Look. Anyone who knows me very well at all knows that I have the highest regard for God’s Word and those who honor it. I applaud those who seek to apply it’s precious truths to their lives and who challenge others to do the same. I challenge those who treat it’s authority with contempt. But having said that, let me share with you a phrase that bothers me to no end. Just about anytime I hear it, I silently mutter to myself, “Oh boy, here we go.” And here’s the phrase.
“But it’s right there in the bible.”
Why is it that this phrase bothers me so? After all, I absolutely believe that the bible is the “court of final appeal” in all matters of faith in practice. At the end of the day, we absolutely should base our thinking and actions on what is “right there in the bible.” But the reason that phrase bothers me is because I’ve learned that the chief weapon of the Pharisaical legalist is the bible. And with it they seek to hypocritically bludgeon others. They always have.

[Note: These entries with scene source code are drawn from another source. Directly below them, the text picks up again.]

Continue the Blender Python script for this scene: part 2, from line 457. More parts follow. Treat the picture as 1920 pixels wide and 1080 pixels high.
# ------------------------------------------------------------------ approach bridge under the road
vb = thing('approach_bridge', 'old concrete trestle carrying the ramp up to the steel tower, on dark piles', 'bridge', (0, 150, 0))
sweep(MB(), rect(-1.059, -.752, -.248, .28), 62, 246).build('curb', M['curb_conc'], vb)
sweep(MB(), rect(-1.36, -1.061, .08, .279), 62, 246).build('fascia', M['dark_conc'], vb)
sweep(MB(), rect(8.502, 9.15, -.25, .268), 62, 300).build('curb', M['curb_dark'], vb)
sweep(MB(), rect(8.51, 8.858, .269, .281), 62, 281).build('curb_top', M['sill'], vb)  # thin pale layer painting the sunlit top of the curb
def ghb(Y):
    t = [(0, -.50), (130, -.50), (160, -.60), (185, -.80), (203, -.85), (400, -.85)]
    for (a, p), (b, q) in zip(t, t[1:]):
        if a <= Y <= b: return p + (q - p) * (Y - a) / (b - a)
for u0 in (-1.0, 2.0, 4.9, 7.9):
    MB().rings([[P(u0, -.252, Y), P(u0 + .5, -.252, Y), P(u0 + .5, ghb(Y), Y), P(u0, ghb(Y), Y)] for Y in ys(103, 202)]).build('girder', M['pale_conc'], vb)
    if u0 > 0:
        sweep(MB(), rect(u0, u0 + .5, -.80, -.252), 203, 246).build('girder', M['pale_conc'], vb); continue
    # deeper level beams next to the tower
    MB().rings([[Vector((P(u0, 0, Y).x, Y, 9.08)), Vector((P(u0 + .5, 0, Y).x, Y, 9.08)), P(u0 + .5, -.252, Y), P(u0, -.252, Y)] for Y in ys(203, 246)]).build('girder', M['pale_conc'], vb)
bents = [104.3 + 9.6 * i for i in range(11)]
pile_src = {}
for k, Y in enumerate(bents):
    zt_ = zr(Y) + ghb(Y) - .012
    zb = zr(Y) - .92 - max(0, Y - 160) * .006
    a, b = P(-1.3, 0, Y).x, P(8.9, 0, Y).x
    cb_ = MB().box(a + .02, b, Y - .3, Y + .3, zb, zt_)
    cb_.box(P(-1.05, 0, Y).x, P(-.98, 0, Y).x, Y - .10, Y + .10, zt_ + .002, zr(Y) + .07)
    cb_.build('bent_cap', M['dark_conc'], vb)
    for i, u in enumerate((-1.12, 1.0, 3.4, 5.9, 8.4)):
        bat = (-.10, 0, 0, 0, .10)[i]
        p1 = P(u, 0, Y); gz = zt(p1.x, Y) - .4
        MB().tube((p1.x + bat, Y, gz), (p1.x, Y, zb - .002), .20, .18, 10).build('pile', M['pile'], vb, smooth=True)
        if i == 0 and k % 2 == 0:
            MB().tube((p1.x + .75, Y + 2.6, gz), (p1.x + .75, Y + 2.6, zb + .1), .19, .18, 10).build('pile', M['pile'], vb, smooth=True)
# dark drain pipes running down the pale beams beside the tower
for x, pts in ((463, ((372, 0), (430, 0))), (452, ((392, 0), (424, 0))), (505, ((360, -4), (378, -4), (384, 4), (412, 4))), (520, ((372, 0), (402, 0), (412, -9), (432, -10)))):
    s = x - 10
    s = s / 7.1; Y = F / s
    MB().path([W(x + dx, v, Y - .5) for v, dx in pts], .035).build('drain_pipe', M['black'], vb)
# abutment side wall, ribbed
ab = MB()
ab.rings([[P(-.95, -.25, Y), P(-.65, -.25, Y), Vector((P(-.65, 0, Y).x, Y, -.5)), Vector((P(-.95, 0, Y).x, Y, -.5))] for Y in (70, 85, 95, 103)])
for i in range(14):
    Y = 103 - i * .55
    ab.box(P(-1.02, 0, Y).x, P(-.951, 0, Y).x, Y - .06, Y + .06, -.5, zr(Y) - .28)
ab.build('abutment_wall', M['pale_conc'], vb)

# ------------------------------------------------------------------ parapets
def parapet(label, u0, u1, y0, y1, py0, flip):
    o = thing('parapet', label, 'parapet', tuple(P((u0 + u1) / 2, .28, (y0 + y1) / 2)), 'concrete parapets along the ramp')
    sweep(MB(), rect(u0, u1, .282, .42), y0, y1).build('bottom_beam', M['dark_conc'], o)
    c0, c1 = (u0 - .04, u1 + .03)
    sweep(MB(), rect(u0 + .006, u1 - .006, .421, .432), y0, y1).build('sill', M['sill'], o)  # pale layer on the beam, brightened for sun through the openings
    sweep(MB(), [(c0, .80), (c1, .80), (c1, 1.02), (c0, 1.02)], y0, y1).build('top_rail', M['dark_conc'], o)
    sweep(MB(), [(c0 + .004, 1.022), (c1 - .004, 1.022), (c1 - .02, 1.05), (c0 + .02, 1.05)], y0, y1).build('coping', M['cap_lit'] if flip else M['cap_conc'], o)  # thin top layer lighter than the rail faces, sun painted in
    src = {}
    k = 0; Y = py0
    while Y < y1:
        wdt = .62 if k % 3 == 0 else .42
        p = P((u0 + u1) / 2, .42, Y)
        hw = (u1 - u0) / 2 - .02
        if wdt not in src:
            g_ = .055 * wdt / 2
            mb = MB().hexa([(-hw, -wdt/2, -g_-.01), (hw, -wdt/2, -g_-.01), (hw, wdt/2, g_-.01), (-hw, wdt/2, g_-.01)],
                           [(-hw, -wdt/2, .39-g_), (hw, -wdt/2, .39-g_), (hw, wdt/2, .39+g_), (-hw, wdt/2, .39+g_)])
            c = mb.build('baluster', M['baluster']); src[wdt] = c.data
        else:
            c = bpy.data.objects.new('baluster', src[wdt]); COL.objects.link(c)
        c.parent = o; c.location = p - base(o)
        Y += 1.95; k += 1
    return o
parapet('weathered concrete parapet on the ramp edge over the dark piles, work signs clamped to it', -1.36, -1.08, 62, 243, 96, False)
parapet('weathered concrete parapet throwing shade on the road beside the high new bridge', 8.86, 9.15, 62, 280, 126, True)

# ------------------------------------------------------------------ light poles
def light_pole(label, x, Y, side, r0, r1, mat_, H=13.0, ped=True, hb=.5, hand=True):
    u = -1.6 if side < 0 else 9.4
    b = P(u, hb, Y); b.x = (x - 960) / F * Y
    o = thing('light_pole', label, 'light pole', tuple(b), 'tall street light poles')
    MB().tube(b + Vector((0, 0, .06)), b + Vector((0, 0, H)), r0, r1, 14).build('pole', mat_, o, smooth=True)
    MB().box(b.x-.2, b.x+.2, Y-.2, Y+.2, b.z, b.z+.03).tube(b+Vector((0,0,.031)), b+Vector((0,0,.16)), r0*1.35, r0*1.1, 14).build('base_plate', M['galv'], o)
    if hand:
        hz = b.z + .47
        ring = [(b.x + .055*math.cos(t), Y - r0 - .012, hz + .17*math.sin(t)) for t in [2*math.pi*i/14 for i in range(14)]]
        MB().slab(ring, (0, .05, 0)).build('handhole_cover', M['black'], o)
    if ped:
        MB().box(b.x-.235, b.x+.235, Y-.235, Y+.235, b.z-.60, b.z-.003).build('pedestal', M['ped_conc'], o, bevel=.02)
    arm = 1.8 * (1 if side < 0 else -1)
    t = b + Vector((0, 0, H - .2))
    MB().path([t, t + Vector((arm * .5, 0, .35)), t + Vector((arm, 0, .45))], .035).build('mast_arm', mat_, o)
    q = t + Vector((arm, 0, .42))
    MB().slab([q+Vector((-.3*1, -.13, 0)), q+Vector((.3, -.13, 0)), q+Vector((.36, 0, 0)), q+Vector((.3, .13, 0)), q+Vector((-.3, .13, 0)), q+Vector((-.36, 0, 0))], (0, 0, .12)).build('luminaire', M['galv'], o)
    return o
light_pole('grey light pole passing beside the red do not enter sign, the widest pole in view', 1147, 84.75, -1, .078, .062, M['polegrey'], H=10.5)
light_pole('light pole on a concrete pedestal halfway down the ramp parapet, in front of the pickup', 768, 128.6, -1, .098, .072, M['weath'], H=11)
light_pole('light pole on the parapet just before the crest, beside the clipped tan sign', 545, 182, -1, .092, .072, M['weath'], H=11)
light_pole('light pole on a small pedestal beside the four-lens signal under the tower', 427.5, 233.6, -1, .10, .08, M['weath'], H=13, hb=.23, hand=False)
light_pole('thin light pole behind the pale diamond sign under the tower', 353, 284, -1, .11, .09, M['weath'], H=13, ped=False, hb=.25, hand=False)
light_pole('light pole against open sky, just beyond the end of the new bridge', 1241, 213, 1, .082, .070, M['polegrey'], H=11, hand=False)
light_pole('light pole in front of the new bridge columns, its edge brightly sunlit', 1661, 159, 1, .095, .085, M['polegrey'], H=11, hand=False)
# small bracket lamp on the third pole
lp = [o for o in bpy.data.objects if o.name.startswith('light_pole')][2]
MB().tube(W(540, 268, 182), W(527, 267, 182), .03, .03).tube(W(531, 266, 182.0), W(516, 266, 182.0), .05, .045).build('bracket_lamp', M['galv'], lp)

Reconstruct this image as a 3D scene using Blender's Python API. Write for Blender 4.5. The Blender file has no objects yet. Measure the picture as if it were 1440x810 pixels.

“At that time Jesus went through the grainfields on the Sabbath. His disciples were hungry, and they began to pluck heads of grain and to eat. But when the Pharisees saw it, they said to him, “Look, your disciples are doing what is not lawful to do on the Sabbath.” (Matt 12:1-2, ESV)
This seems to be a real problem. And the Pharisees aren’t going to let it go. Christ’s disciples had broken the 5th Commandment by their reckoning. They had worked (gathered grain) on the Sabbath. Exodus 20:10 plainly says you should do no work on that special day. Look…it’s right there in the bible.
So how did Jesus respond? By pointing out what else was “right there in the bible.” David and his men, he reminds them, ate consecrated bread that was not lawful for them to eat. And the priests regularly broke the Sabbath by doing work associated with the sacrifices. In doing so he points out the hypocrisy of legalism.
I’ve always been somewhat amused that ladies wearing jewelry and with styled hair (see 1 Tim 2:9) speak condescendingly of tattoos (Lev 19:28) on others. Hey, they are both “right there in the bible.” Or take the judgmental reaction of men with stylish goatees (see Lev 19:27) when they see a man with long hair (1 Cor 11:14,15). Instructions against both are “right there in the bible.”
Legalists use the bible to pluck the speck out of the eye of others while ignoring their own proverbial log (Matt 7:1-6). They creates arbitrary markers for establishing what is holy by proof texting from scripture and these markers ALWAYS place the legalist in a favorable light. Jesus HATED this approach to spirituality because it ENTIRELY misses the point.
So he challenges the Pharisees (both then and now) by reminding them of what is truly at the heart of scripture. In focusing on the prohibitions of the ritual laws, the Pharisees had missed their point. Quoting from Hosea 6:6, he reminds them that the point of the ritual laws was to prepare the heart for genuine worship of a God of mercy.
Christ’s point was not to justify the disciples actions (anymore than my point here is to justify or condemn women’s jewelry, tattoos, goatees, or men with long hair). Christ’s point was to highlight that it is so easy to get wrapped up in the details of scripture that we miss (A) our tendency to overlook our failures in other areas and, (B) the God of mercy who is to be the focus of our obedience in the first place.
So let’s remember, as we survey the "spiritual carnage" on the other side of the arbitrary moral boundary markers behind which we have conveniently placed ourselves, that Hosea 6:6 says: “For I desire steadfast love and not sacrifice, the knowledge of God rather than burnt offerings.”
After all, it’s right there in the bible.